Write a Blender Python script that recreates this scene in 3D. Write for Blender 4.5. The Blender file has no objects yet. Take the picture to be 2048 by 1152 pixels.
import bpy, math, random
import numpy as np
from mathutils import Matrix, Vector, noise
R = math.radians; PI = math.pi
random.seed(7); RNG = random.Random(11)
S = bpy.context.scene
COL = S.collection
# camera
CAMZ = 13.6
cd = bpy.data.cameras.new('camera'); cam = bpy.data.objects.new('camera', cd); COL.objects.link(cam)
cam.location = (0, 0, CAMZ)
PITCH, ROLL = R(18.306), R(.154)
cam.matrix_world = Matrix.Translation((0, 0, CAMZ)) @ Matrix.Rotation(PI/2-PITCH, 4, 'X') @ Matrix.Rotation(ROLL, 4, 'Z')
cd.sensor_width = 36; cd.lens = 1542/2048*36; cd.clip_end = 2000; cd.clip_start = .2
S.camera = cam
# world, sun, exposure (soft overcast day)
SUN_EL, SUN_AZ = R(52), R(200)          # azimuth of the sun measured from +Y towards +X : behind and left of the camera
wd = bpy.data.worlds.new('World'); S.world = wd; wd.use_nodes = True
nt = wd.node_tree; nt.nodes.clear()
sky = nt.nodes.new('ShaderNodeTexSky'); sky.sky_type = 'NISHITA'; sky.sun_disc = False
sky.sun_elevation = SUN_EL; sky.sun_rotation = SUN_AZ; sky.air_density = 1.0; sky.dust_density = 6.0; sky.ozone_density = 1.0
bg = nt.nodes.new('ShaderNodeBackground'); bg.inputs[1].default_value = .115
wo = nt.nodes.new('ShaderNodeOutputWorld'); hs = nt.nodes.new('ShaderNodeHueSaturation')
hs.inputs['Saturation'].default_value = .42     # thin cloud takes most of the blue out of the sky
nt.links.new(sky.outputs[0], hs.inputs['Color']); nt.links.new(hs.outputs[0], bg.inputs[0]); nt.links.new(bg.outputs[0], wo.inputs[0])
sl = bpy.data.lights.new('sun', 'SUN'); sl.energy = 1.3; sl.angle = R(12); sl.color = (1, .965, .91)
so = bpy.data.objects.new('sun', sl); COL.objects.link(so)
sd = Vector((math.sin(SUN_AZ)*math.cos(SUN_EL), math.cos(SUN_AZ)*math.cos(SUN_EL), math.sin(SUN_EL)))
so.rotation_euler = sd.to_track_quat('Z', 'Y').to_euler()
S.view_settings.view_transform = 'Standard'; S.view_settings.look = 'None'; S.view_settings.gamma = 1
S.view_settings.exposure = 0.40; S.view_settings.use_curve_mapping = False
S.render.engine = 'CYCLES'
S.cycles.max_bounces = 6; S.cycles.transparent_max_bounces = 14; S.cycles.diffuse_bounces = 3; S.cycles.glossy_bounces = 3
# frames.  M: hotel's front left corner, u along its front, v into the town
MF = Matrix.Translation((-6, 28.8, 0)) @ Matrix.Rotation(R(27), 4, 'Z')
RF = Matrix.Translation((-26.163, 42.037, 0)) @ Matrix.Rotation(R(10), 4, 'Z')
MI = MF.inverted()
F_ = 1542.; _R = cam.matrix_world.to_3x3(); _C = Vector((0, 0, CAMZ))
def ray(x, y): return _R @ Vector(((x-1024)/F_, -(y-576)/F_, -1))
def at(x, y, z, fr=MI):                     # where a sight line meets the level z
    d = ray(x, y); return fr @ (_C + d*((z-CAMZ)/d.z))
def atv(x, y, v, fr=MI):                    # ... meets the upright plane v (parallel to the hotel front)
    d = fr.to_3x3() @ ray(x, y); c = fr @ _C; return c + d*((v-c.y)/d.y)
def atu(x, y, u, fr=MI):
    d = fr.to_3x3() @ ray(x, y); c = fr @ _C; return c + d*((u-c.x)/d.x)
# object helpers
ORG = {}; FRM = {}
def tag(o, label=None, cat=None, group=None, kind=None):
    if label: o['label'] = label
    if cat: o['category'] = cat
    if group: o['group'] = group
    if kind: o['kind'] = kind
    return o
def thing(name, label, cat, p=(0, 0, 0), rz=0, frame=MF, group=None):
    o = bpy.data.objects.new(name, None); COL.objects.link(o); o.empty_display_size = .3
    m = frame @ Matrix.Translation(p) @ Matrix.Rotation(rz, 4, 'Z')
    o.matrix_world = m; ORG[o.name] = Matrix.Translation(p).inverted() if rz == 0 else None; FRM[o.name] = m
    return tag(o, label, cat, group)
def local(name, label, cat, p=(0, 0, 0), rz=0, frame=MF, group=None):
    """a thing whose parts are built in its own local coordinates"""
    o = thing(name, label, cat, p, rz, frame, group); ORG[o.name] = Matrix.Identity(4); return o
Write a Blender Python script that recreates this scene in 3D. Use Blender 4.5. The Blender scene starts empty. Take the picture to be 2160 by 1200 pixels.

* * *

Exercise description: Reproduce every line of the material above exactly.

Expected output:
Write a Blender Python script that recreates this scene in 3D. Write for Blender 4.5. The Blender file has no objects yet. Take the picture to be 2048 by 1152 pixels.
import bpy, math, random
import numpy as np
from mathutils import Matrix, Vector, noise
R = math.radians; PI = math.pi
random.seed(7); RNG = random.Random(11)
S = bpy.context.scene
COL = S.collection
# camera
CAMZ = 13.6
cd = bpy.data.cameras.new('camera'); cam = bpy.data.objects.new('camera', cd); COL.objects.link(cam)
cam.location = (0, 0, CAMZ)
PITCH, ROLL = R(18.306), R(.154)
cam.matrix_world = Matrix.Translation((0, 0, CAMZ)) @ Matrix.Rotation(PI/2-PITCH, 4, 'X') @ Matrix.Rotation(ROLL, 4, 'Z')
cd.sensor_width = 36; cd.lens = 1542/2048*36; cd.clip_end = 2000; cd.clip_start = .2
S.camera = cam
# world, sun, exposure (soft overcast day)
SUN_EL, SUN_AZ = R(52), R(200)          # azimuth of the sun measured from +Y towards +X : behind and left of the camera
wd = bpy.data.worlds.new('World'); S.world = wd; wd.use_nodes = True
nt = wd.node_tree; nt.nodes.clear()
sky = nt.nodes.new('ShaderNodeTexSky'); sky.sky_type = 'NISHITA'; sky.sun_disc = False
sky.sun_elevation = SUN_EL; sky.sun_rotation = SUN_AZ; sky.air_density = 1.0; sky.dust_density = 6.0; sky.ozone_density = 1.0
bg = nt.nodes.new('ShaderNodeBackground'); bg.inputs[1].default_value = .115
wo = nt.nodes.new('ShaderNodeOutputWorld'); hs = nt.nodes.new('ShaderNodeHueSaturation')
hs.inputs['Saturation'].default_value = .42     # thin cloud takes most of the blue out of the sky
nt.links.new(sky.outputs[0], hs.inputs['Color']); nt.links.new(hs.outputs[0], bg.inputs[0]); nt.links.new(bg.outputs[0], wo.inputs[0])
sl = bpy.data.lights.new('sun', 'SUN'); sl.energy = 1.3; sl.angle = R(12); sl.color = (1, .965, .91)
so = bpy.data.objects.new('sun', sl); COL.objects.link(so)
sd = Vector((math.sin(SUN_AZ)*math.cos(SUN_EL), math.cos(SUN_AZ)*math.cos(SUN_EL), math.sin(SUN_EL)))
so.rotation_euler = sd.to_track_quat('Z', 'Y').to_euler()
S.view_settings.view_transform = 'Standard'; S.view_settings.look = 'None'; S.view_settings.gamma = 1
S.view_settings.exposure = 0.40; S.view_settings.use_curve_mapping = False
S.render.engine = 'CYCLES'
S.cycles.max_bounces = 6; S.cycles.transparent_max_bounces = 14; S.cycles.diffuse_bounces = 3; S.cycles.glossy_bounces = 3
# frames.  M: hotel's front left corner, u along its front, v into the town
MF = Matrix.Translation((-6, 28.8, 0)) @ Matrix.Rotation(R(27), 4, 'Z')
RF = Matrix.Translation((-26.163, 42.037, 0)) @ Matrix.Rotation(R(10), 4, 'Z')
MI = MF.inverted()
F_ = 1542.; _R = cam.matrix_world.to_3x3(); _C = Vector((0, 0, CAMZ))
def ray(x, y): return _R @ Vector(((x-1024)/F_, -(y-576)/F_, -1))
def at(x, y, z, fr=MI):                     # where a sight line meets the level z
    d = ray(x, y); return fr @ (_C + d*((z-CAMZ)/d.z))
def atv(x, y, v, fr=MI):                    # ... meets the upright plane v (parallel to the hotel front)
    d = fr.to_3x3() @ ray(x, y); c = fr @ _C; return c + d*((v-c.y)/d.y)
def atu(x, y, u, fr=MI):
    d = fr.to_3x3() @ ray(x, y); c = fr @ _C; return c + d*((u-c.x)/d.x)
# object helpers
ORG = {}; FRM = {}
def tag(o, label=None, cat=None, group=None, kind=None):
    if label: o['label'] = label
    if cat: o['category'] = cat
    if group: o['group'] = group
    if kind: o['kind'] = kind
    return o
def thing(name, label, cat, p=(0, 0, 0), rz=0, frame=MF, group=None):
    o = bpy.data.objects.new(name, None); COL.objects.link(o); o.empty_display_size = .3
    m = frame @ Matrix.Translation(p) @ Matrix.Rotation(rz, 4, 'Z')
    o.matrix_world = m; ORG[o.name] = Matrix.Translation(p).inverted() if rz == 0 else None; FRM[o.name] = m
    return tag(o, label, cat, group)
def local(name, label, cat, p=(0, 0, 0), rz=0, frame=MF, group=None):
    """a thing whose parts are built in its own local coordinates"""
    o = thing(name, label, cat, p, rz, frame, group); ORG[o.name] = Matrix.Identity(4); return o
Write a Blender Python script that recreates this scene in 3D. Use Blender 4.5. The Blender scene starts empty. Take the picture to be 2160 by 1200 pixels.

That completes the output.